Robin Redbreast

Robin Redbreast
Birds can represent the fluttering, darting thoughts of intuition. This is why little birds helped Cinderella help herself.

Wednesday, August 31, 2011

Cinderella #239 Kari Trestakk (Zealand)


A sparkly gold shoe!

Once upon a time, there was a young girl who was left an orphan. Her mother was dead and her father was dead. At last, her ragged clothing fell off of her. All she could find to dress in was "a wooden petticoat." So, with this garment on, she set out to find a position in the king's castle. Knocking at the back door, Kari Trestakk meets Cook, who is lazy, and looking for a slavey to do the dirty work. So Cooks orders Kari Trestakk to lug the bathwater upstairs to the king. The girl makes so much noise, clattering up the stairs in her wooden petticoat, that the king is startled.
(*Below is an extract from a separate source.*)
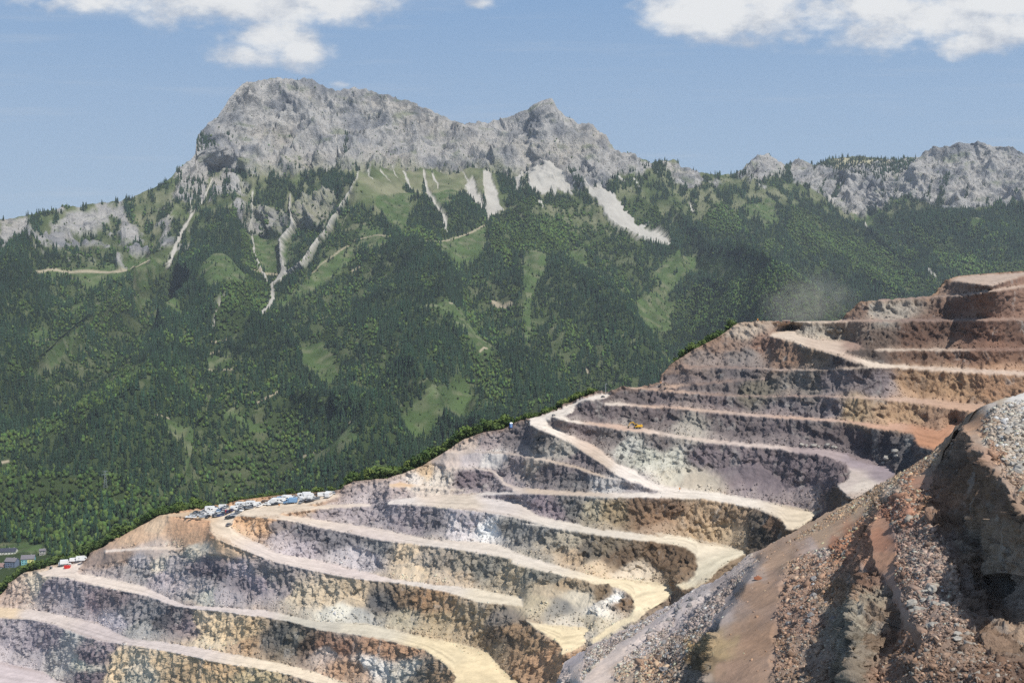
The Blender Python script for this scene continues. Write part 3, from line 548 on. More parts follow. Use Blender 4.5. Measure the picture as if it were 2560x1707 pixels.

He jumps out of the bath, causing much of his heated water to spill out, and hurls insults at Kari Trestakk. Then Cook sends the girl down the "the rivulet", to fetch more water. As she wades into the river to fill her jug, a large fish swims into it. At first, Kari Trestakk thinks that it will be a fine thing to take the fish to Cook. Then she hears a voice! It is the fish, and it says, "Oh, maiden grant me the boon of my life. In exchange  I will give you "a gold dress, a horse, and a golden saddle"." Kari Trestakk accepts this bargain, and releases the fish. She "gets the promised reward", and hides her treasures by the river. The next Sunday, she asks for permission to go to church. Cook says, What do you want with going to church, having nothing but a wooden dress?.'But she gets permission, and then hies to the rivulet where she gets her golden dress and all." She does go to church, and who should sit next to her but the King himself? When he tries to speak to her she calls out," Light before me, behind me, dark. Whither I ride, shall no one mark!" And with that, she disappears. But she loses one of the golden shoes that came with her golden gown, and the King finds  it. The next day, he commands that every girl in the kingdom shall try on the shoe. Although many try, and some come close, no one can fit the shoe on her foot. One young lady even "cuts her heel and toe and squeezes her foot into it. But a small bird in a tree warbles,"Cut off your heel, cut off your toe. The gold shoe fits a girl I know." Then the King knows that the bloody-footed girl is not his true bride. That is when Kari Trestakk steps forward, wearing the other shoe. They are married with great ceremony. 
From Cox, M.R. (1893/2011) p. 326
Notes: This seems to be a story with strong parallels to the one we typically think of  as "Cinderella", if Grimm is your touchpoint. It has the lost shoe, the golden slipper, the cutting off heel and toe, and the bird as give-away. However, my favorite part is the startled King jumping at the sound of the wooden petticoat in the hall! Talk about PTSD.